View Single Post
Old 12-30-2019, 03:47 PM
  #10  
aviatormjc
Gets Weekends Off
 
Joined APC: Apr 2008
Posts: 193
Default

Originally Posted by SonicFlyer View Post
There are some good low risk options for just that out there:



https://youtu.be/UwWeHSuU4WA

Graham Stephan is a cocky 29 year old that has no business giving financial advice. I followed him for a few weeks and his videos are clickbait packed with no real substance. I disliked and unsubbed from his channel. Just like his merch that says “dislike. unsub.”

I’ve followed Dave Ramsey for 8+ yrs and have gone from step 1 to 7 in those 8 yrs. I’ve just completed Step 6 end of OCT and I fully standby Dave Ramsey and his teachings.
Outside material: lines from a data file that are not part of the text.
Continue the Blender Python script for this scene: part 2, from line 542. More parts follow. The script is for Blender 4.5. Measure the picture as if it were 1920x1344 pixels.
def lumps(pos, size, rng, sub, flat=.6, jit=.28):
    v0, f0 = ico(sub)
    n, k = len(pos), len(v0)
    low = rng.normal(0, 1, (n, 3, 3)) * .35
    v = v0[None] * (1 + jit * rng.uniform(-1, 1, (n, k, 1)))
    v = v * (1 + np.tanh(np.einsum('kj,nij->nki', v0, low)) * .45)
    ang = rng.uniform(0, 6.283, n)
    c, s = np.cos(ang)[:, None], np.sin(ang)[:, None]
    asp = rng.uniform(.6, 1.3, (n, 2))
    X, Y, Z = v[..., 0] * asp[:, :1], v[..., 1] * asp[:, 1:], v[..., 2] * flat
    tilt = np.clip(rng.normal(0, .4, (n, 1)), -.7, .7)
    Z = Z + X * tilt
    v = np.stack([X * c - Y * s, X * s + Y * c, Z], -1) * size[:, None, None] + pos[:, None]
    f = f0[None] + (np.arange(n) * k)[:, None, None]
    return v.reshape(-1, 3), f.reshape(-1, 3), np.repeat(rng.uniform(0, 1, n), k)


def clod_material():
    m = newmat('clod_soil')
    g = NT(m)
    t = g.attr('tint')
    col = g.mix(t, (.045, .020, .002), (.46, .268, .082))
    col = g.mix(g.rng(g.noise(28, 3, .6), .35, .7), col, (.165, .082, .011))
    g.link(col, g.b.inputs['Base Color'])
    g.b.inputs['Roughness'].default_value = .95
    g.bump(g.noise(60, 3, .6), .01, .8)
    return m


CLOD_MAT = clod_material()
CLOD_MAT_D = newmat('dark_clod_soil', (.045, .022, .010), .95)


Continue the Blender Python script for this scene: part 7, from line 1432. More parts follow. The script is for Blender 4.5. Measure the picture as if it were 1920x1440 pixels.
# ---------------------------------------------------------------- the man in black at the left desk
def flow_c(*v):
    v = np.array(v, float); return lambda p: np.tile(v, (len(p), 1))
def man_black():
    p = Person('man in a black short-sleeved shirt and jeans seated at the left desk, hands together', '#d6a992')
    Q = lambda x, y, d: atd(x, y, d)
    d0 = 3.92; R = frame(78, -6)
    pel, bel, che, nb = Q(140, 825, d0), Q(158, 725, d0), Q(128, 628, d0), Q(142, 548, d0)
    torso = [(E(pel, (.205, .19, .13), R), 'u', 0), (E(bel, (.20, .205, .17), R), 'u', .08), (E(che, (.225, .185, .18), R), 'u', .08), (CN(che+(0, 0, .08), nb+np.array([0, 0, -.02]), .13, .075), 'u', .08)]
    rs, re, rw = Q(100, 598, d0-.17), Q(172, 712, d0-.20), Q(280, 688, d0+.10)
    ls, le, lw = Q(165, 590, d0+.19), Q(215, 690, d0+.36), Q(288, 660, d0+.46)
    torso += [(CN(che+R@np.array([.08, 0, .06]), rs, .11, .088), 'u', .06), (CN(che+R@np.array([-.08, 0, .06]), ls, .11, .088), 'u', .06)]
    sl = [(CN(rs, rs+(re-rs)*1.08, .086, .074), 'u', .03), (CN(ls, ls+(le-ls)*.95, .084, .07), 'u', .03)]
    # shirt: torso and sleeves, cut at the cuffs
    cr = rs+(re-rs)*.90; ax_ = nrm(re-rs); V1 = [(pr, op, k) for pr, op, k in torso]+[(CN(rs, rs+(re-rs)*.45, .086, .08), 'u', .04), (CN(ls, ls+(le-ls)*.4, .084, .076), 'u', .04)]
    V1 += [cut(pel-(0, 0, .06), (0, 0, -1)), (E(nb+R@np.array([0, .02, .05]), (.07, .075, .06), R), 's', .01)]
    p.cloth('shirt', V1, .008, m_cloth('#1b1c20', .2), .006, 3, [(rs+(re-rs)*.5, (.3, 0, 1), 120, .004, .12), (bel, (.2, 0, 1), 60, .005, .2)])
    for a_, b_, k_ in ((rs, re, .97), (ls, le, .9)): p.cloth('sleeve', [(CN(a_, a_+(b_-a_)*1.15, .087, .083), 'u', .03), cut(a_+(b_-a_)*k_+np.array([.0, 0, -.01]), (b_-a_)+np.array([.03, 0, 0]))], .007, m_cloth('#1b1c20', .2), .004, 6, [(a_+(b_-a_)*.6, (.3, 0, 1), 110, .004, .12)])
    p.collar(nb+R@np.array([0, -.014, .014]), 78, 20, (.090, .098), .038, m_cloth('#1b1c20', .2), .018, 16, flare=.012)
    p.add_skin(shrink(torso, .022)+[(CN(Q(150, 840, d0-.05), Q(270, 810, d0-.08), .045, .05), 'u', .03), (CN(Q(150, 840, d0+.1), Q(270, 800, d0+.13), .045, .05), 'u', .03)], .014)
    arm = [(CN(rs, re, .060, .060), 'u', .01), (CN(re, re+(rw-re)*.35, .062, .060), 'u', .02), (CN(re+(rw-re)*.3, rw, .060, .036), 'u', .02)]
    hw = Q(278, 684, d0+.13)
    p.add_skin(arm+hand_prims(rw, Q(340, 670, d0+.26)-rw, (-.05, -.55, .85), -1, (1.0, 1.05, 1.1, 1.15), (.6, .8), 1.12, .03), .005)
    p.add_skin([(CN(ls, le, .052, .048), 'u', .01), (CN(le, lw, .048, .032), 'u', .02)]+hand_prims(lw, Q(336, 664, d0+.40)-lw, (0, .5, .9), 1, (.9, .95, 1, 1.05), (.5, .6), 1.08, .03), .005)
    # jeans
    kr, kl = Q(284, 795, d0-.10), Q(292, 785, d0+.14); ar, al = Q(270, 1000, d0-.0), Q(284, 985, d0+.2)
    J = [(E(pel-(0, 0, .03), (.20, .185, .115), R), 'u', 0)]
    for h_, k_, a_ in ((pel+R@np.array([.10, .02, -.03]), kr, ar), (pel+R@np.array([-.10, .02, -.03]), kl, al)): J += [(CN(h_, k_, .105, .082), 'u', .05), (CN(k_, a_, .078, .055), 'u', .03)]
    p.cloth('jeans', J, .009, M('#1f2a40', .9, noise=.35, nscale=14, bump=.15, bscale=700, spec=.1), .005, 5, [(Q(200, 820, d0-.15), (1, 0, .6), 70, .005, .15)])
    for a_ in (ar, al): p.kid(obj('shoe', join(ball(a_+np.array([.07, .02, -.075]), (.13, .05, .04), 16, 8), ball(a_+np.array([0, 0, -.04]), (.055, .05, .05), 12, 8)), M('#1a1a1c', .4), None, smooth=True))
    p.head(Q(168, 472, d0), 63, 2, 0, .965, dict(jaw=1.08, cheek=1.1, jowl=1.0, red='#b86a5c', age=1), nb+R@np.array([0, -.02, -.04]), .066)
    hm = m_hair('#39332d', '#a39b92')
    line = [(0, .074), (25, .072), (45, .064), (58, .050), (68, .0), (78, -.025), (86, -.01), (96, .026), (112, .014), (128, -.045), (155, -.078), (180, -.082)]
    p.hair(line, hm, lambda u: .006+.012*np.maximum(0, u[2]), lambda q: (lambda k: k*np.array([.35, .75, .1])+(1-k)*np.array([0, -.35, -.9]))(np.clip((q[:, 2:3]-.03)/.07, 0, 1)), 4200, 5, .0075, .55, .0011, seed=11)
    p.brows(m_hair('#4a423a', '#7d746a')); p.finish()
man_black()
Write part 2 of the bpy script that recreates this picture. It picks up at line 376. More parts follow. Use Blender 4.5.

Dave Ramsey does not teach broad stroke mutual funds. He suggests mutual funds that are Growth, Growth & Income and Aggressive Growth which are also classified as Large Cap, Mid Cap and Small cap. And then one International mutual fund. So that’s 4 funds, 25% each.

He does suggest no load mutual funds if your are saving up to buy real estate with cash. So once you hit $100-$150K you pay less in fees when you pull that money out to buy the real estate.

He does not suggest REITs. He believes in owning real estate you can physically put your hands on.

Dave Ramsey loves real estate. He suggest that every time you save up $100-$150K, you go buy some property.

He believes the quickest path to wealth is by not having debt.

The advice he gives is the same advice he follows. He has a net worth close to 60 million and zero debt.